(Source data)
* BEGIN *

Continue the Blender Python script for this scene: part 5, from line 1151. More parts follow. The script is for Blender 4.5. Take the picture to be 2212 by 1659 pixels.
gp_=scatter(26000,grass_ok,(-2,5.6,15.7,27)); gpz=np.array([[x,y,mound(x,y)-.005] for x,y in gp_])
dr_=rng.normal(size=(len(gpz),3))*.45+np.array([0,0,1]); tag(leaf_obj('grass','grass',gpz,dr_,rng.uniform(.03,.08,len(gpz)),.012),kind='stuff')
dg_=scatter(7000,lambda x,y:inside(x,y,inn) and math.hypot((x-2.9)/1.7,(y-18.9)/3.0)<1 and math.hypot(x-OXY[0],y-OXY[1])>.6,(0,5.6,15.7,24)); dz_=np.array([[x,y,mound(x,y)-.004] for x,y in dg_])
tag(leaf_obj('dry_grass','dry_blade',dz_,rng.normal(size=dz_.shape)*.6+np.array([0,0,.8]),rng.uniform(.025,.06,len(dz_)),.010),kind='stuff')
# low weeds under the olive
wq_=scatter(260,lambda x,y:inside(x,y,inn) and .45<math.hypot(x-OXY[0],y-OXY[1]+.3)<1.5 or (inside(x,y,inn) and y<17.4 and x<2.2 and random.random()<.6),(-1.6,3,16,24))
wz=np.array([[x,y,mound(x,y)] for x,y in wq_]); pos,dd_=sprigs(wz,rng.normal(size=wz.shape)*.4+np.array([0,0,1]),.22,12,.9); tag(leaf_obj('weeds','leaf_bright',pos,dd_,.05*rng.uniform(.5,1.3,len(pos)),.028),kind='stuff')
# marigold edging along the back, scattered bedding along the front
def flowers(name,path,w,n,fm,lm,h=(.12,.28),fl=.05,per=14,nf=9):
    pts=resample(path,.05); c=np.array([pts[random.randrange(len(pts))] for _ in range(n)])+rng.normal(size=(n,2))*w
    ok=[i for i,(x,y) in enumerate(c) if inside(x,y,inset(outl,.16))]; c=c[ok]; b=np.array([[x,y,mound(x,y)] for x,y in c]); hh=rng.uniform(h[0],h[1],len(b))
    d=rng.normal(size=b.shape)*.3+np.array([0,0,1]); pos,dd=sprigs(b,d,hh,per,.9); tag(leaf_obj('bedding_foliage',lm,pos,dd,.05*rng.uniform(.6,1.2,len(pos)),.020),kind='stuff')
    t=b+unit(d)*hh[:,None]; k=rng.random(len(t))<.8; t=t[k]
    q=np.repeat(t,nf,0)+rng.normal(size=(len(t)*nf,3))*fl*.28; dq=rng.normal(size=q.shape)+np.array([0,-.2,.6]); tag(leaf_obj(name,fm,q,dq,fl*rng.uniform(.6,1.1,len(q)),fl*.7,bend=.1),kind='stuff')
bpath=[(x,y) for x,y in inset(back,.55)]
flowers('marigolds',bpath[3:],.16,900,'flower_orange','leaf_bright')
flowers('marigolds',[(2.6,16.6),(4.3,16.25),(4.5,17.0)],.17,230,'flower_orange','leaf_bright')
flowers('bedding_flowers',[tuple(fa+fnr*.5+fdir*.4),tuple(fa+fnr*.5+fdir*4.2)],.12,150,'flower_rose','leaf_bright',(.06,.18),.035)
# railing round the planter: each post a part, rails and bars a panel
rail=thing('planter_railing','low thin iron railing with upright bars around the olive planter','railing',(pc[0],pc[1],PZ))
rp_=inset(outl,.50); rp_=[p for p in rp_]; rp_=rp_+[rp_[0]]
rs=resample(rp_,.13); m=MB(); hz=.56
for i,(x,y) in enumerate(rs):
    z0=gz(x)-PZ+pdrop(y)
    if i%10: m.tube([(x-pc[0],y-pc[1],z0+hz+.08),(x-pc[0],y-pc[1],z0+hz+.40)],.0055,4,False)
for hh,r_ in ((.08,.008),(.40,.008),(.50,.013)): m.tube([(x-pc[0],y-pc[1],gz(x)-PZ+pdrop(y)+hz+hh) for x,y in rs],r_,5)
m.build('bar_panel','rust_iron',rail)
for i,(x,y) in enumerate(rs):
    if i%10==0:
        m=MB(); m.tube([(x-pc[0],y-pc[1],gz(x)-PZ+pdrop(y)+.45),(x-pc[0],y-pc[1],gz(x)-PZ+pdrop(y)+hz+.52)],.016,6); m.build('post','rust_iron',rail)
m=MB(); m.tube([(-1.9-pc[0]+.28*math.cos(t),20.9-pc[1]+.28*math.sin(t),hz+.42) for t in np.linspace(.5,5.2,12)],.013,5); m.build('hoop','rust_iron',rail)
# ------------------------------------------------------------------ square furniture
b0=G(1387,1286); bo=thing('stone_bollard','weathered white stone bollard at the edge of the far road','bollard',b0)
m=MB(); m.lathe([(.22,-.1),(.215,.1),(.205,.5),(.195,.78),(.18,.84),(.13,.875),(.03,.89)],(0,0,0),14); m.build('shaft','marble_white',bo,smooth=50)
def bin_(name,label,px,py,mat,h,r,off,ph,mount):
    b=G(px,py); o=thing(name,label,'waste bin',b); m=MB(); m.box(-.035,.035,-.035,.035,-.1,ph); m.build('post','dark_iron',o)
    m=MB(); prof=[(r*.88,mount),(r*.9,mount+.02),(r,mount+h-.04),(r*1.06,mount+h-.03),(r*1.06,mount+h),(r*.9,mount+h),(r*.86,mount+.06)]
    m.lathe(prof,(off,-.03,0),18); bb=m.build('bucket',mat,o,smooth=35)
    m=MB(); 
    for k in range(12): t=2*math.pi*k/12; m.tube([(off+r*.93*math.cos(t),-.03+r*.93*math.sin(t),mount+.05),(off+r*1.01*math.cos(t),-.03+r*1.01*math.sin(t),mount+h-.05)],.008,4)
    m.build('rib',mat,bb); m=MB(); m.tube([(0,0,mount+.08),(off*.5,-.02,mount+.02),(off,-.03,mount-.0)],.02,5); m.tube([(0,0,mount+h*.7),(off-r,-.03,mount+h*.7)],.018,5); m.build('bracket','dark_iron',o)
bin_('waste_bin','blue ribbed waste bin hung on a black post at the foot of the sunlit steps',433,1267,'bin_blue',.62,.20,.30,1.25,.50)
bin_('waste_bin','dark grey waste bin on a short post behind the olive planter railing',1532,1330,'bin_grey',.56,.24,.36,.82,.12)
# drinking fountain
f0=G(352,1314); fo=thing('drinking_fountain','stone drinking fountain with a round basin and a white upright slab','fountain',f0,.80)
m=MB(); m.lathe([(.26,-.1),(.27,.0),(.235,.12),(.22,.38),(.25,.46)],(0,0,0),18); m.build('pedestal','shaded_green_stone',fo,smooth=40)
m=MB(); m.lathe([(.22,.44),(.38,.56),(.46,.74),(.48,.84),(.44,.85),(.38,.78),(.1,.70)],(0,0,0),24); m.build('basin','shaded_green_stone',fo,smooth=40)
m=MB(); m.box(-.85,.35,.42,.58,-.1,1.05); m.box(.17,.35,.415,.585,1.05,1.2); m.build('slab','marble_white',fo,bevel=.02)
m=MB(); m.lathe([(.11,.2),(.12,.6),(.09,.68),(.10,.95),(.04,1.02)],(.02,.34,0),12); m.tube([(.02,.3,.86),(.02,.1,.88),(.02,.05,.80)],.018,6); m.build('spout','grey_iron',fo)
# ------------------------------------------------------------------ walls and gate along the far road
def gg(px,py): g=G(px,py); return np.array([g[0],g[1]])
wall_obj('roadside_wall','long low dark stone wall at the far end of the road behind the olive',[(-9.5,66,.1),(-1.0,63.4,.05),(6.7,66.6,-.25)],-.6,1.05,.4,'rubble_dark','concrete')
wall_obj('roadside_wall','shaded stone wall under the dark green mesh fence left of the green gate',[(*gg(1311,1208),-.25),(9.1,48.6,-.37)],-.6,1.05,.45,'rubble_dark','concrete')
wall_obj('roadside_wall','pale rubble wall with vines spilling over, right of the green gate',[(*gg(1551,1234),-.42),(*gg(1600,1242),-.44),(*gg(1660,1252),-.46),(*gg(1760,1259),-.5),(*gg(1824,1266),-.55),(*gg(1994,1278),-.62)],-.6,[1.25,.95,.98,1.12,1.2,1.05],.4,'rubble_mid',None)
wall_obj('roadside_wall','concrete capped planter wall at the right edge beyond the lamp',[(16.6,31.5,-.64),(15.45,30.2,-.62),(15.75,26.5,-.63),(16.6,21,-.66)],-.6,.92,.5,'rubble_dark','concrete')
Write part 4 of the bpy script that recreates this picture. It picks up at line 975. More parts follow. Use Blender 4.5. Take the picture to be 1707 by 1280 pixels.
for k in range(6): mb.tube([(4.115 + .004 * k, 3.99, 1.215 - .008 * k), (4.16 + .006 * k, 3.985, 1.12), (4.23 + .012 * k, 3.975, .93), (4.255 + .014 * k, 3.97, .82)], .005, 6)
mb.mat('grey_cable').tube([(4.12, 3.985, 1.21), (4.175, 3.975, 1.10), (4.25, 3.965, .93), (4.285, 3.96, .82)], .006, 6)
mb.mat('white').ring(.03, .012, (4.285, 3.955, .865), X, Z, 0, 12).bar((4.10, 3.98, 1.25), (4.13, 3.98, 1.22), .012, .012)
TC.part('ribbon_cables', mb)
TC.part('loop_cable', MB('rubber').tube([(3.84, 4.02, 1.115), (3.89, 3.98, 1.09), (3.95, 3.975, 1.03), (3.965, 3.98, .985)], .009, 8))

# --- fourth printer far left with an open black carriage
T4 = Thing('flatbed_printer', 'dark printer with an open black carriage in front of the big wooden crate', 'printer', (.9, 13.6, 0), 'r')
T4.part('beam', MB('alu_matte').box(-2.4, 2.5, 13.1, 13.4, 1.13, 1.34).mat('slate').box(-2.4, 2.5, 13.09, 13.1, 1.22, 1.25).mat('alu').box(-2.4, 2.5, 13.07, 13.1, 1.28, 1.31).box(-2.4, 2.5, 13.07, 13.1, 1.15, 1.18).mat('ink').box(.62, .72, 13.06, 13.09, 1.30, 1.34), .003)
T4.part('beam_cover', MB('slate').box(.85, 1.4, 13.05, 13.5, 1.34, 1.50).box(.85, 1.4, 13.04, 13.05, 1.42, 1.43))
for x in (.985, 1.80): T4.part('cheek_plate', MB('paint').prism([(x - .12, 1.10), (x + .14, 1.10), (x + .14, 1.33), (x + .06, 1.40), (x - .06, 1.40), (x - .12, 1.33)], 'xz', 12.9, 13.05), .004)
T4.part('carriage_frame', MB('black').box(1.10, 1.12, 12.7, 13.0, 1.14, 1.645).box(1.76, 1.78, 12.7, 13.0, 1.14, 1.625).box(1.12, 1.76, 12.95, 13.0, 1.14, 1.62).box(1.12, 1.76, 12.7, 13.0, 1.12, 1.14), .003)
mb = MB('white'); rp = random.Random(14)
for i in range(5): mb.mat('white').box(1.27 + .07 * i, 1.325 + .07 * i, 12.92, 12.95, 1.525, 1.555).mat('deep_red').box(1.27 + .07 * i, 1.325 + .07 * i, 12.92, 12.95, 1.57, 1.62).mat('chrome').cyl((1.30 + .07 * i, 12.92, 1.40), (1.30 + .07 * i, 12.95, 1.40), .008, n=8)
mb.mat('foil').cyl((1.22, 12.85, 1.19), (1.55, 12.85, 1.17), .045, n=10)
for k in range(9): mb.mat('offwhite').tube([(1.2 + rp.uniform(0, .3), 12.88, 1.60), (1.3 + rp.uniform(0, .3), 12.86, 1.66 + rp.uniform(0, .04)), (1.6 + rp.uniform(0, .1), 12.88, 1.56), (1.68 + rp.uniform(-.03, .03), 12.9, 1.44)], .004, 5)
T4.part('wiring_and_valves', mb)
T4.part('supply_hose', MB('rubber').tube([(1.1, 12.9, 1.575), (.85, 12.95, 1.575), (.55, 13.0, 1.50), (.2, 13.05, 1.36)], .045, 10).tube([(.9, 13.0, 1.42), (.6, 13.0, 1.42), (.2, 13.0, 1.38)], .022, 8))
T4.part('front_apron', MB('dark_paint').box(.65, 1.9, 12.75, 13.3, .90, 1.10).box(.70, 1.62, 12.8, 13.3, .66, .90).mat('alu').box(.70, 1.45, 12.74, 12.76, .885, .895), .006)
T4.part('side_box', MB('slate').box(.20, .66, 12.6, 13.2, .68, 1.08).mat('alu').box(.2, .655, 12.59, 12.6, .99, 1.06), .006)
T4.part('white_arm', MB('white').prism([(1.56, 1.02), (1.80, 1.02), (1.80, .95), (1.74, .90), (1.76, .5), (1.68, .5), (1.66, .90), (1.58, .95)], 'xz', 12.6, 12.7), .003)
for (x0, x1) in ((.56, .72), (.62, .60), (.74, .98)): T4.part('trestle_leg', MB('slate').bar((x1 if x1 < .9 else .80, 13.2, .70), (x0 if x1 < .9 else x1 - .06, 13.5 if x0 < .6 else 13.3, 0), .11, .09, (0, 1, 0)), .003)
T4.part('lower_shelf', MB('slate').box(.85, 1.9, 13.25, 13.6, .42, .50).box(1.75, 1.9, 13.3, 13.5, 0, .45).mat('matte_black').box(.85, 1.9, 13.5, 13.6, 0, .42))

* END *

• _Written problem_
Reproduce word for word the material above, beginning with the line that contains "wall_obj('roadside_wall','shaded stone wall" and ending with the line that contains "wall_obj('roadside_wall','concrete capped planter".

• _Full response_
wall_obj('roadside_wall','shaded stone wall under the dark green mesh fence left of the green gate',[(*gg(1311,1208),-.25),(9.1,48.6,-.37)],-.6,1.05,.45,'rubble_dark','concrete')
wall_obj('roadside_wall','pale rubble wall with vines spilling over, right of the green gate',[(*gg(1551,1234),-.42),(*gg(1600,1242),-.44),(*gg(1660,1252),-.46),(*gg(1760,1259),-.5),(*gg(1824,1266),-.55),(*gg(1994,1278),-.62)],-.6,[1.25,.95,.98,1.12,1.2,1.05],.4,'rubble_mid',None)
wall_obj('roadside_wall','concrete capped planter wall at the right edge beyond the lamp',[(16.6,31.5,-.64),(15.45,30.2,-.62),(15.75,26.5,-.63),(16.6,21,-.66)],-.6,.92,.5,'rubble_dark','concrete')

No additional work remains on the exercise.